Thirty-one years ago, a media-anointed secular saint named Anita Hill uncorked some sexual-harassment charges against Supreme Court nominee Clarence Thomas that she could not substantiate. Thomas called it part of a “high-tech lynching.” But Hill, who became a millionaire author and a professor of “social policy, law, and women's studies” at Brandeis University, has been celebrated ever since.
On September 27, Hill appeared on CBS and MSNBC to promote the paperback edition of her latest book “Believing: Our Thirty-Year Journey to End Gender Violence.” The publisher singles out a sappy book review from National Public Radio, which first tried to take down Thomas with Hill’s tawdry tales. Danielle Kurtzleben raved that Hill’s book was “An elegant, impassioned demand that America see gender-based violence as a cultural and structural problem that hurts everyone, not just victims and survivors… It's at times downright virtuosic in the threads it weaves together.”
The San Francisco Chronicle called it “a brave, brazenly intelligent and ultimately hopeful womanifesto.” Womanifesto?

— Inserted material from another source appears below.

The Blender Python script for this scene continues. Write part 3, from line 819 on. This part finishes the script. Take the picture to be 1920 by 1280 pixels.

If you weren’t around for the Hill-Thomas hearings, you might have thought mistakenly that Thomas was accused of committing violence against Hill. A Gloria Steinem blurb for the book says “Anita Hill's courage on screen awakened a nation to gender violence.”

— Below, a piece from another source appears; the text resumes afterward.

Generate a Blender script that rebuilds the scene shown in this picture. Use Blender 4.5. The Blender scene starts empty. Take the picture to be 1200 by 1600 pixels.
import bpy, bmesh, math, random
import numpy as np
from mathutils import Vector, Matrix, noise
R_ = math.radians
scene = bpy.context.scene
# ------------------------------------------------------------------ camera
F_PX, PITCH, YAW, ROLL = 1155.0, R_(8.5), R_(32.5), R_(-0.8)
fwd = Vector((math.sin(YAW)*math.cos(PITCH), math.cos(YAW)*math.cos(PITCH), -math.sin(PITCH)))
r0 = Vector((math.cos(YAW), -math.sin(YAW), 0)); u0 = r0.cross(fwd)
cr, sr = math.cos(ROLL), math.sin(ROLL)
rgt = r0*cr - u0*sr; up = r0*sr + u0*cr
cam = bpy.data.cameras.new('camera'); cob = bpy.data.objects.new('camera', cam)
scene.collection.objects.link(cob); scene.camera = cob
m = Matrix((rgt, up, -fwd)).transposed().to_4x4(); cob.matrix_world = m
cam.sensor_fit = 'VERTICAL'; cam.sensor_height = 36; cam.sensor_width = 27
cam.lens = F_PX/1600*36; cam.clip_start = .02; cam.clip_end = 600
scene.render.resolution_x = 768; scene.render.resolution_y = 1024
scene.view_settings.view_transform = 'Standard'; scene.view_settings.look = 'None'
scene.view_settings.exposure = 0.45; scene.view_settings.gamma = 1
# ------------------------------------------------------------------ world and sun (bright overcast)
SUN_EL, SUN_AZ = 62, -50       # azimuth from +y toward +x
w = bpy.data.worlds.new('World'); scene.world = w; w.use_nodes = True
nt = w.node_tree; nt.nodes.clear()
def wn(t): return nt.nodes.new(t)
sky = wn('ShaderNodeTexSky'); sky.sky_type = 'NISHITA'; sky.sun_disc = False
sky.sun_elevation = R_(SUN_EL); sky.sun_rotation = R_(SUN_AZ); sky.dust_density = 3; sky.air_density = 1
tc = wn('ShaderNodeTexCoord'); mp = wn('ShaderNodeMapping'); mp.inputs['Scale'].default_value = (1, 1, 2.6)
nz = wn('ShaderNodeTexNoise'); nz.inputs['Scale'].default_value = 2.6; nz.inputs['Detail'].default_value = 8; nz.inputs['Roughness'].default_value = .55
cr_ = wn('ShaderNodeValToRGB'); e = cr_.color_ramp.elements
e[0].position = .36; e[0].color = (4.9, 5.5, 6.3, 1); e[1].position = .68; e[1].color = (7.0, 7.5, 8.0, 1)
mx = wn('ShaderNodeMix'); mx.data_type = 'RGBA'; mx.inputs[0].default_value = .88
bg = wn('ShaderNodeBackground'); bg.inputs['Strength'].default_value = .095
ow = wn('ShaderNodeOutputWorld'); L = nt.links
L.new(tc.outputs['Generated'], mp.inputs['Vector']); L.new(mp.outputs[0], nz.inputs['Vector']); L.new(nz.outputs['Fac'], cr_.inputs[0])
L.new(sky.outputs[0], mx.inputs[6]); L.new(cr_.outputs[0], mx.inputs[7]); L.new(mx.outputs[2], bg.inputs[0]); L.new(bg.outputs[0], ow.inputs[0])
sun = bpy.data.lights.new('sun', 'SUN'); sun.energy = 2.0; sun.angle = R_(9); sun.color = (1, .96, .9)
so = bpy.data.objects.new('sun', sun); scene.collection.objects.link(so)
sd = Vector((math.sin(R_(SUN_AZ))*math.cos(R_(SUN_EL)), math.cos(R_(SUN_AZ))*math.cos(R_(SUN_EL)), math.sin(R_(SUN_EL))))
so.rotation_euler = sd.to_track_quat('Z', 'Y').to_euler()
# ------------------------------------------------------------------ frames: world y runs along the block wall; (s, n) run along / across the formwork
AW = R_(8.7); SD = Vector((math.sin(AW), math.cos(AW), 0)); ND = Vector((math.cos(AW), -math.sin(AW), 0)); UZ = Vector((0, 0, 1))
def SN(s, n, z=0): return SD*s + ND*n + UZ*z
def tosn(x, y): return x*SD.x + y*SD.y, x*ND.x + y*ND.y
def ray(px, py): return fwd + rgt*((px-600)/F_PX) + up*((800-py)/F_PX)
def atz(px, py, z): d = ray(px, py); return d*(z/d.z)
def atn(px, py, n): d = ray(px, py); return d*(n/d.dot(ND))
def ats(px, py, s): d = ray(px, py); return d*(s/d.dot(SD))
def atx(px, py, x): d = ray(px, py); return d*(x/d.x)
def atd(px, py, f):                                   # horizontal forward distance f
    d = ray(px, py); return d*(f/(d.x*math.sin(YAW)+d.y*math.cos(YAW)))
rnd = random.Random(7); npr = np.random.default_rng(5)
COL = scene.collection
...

CBS Mornings co-host Tony Dokoupil touted Hill as she smiled on camera: “You know the name. She changed the story about harassment in America.” Co-host Gayle King interrupted with gush: “Another badass! Another badass black woman! (This came after CBS’s Anthony Mason had touted The Woman King played by Viola Davis as a “machete-wielding badass.”)
Later, King recalled 1991: “The visuals are unforgettable. She was speaking to an all-white-male Senate panel...Hill has since dedicated her career to fighting gender-based violence.”

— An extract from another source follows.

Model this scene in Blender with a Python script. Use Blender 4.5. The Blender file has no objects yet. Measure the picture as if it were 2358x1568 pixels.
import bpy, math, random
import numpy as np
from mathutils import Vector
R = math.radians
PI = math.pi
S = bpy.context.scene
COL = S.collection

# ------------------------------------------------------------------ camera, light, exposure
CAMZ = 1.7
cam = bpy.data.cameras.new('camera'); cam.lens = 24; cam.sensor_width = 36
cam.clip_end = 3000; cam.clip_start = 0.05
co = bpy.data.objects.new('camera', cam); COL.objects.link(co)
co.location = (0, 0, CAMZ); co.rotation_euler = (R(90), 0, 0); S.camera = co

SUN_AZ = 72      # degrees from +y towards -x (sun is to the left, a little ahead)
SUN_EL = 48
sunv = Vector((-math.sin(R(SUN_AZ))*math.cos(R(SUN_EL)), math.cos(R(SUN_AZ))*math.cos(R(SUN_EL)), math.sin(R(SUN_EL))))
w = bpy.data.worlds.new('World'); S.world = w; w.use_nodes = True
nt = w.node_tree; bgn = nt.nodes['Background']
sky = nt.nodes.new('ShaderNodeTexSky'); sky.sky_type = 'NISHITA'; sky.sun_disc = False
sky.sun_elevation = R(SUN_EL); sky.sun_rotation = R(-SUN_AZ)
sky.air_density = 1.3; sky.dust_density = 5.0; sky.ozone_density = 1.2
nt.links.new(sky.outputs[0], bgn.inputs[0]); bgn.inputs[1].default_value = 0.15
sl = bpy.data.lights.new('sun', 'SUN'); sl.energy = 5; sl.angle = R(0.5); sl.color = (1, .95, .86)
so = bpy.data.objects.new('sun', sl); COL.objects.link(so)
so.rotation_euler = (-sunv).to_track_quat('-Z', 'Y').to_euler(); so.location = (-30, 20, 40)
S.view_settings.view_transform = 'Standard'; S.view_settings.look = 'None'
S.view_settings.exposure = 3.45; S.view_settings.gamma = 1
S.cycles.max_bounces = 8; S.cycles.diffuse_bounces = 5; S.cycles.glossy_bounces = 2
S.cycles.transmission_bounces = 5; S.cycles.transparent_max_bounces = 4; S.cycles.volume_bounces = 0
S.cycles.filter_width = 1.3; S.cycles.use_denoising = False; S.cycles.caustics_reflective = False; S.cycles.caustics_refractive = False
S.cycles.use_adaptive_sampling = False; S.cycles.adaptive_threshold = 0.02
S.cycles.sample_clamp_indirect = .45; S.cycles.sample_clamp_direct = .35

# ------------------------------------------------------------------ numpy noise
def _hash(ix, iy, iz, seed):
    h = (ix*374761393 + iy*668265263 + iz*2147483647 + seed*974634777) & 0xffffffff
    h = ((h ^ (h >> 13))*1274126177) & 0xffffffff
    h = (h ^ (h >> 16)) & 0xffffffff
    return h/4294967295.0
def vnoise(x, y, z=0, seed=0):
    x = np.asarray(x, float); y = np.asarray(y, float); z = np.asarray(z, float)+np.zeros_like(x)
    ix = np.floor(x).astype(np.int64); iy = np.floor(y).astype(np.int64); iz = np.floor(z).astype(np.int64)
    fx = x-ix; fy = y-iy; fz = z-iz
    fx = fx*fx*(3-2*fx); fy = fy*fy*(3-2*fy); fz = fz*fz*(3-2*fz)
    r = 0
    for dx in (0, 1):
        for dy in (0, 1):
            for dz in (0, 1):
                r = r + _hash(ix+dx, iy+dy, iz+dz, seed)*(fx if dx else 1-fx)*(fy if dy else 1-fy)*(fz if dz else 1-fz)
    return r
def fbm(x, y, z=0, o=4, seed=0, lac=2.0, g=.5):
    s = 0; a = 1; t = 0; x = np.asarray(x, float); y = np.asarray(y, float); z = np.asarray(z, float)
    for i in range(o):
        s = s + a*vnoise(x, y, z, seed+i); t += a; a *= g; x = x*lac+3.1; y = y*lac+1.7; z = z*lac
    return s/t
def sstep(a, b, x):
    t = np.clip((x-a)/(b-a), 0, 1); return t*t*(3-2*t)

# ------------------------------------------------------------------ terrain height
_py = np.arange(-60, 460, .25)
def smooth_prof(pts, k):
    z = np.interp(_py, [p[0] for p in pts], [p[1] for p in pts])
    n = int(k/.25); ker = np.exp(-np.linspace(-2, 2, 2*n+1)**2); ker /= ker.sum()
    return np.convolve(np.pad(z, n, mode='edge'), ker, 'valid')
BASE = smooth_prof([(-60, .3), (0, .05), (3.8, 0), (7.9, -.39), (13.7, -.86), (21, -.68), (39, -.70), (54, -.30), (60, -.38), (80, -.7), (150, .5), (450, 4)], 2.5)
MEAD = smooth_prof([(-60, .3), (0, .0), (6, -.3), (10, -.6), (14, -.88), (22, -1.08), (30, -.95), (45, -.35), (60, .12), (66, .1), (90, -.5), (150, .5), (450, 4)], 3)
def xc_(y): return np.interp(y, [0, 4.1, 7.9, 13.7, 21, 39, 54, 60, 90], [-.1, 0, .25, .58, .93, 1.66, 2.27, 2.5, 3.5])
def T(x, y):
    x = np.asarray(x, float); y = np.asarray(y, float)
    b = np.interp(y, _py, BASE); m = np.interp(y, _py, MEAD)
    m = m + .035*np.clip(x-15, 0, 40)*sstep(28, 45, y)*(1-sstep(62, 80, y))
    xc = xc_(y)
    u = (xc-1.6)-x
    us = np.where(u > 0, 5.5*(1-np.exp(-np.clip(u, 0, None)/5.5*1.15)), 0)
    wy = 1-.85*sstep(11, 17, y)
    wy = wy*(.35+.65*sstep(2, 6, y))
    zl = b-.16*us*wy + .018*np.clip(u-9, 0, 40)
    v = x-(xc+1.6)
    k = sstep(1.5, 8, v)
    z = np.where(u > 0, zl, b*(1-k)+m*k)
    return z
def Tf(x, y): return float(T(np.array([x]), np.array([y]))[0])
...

It got weird at the end when Hill claimed “We tell girls if a boy picks on them, teases them, pinches them, pull their bra strap or pull down their pants, it’s because they like them, and what we’re doing is setting them up. And it’s boys being boys.”
What? Who is telling girls it’s okay to pull down a girl’s pants? Then Hill added the G-word: “We are grooming them, essentially, for later abuse, and we’re really grooming the boys to say that the only appropriate behavior is abusive and aggressive behavior.” Fact check, please?
On MSNBC, Hill appeared with new host Alex Wagner in a truly weird segment blurring together the Dobbs decision overturning Roe vs. Wade with the violent “misogyny” of the January 6 rioters. In both interviews, Hill touted a 2013 dissent by Ruth Bader Ginsburg about how the conservatives are on an “unrestrained course” to “corral” civil rights.
The sugary NPR book review pointed out that Hill wrote: "It wasn't that politicians didn't care about violence against women; it was that ending gender-based violence mattered less than other political ambitions, like enlarging the party base and beating [Hillary] Clinton."
It would help liberals if you pay no attention to the disagreeable fact that those feminist icons Steinem and Hill came rushing to Bill Clinton’s defense in 1998 when his sexual-harassment and sexual-assault charges boomeranged into the Monica Lewinsky probe. Republicans were talking about Clinton’s abusive behavior toward Paula Jones and Juanita Broaddrick, but the feminists had “other political ambitions.” Slick Willie had to be saved.
Feminists wonder why many women don’t identify with them. One problem is feminists will put their policy goals (like untrammeled abortion) ahead of whatever sexual abuse that pro-abortion politicians have dished out. Anita Hill is not a saint. She’s just another woke professor making a pretty penny.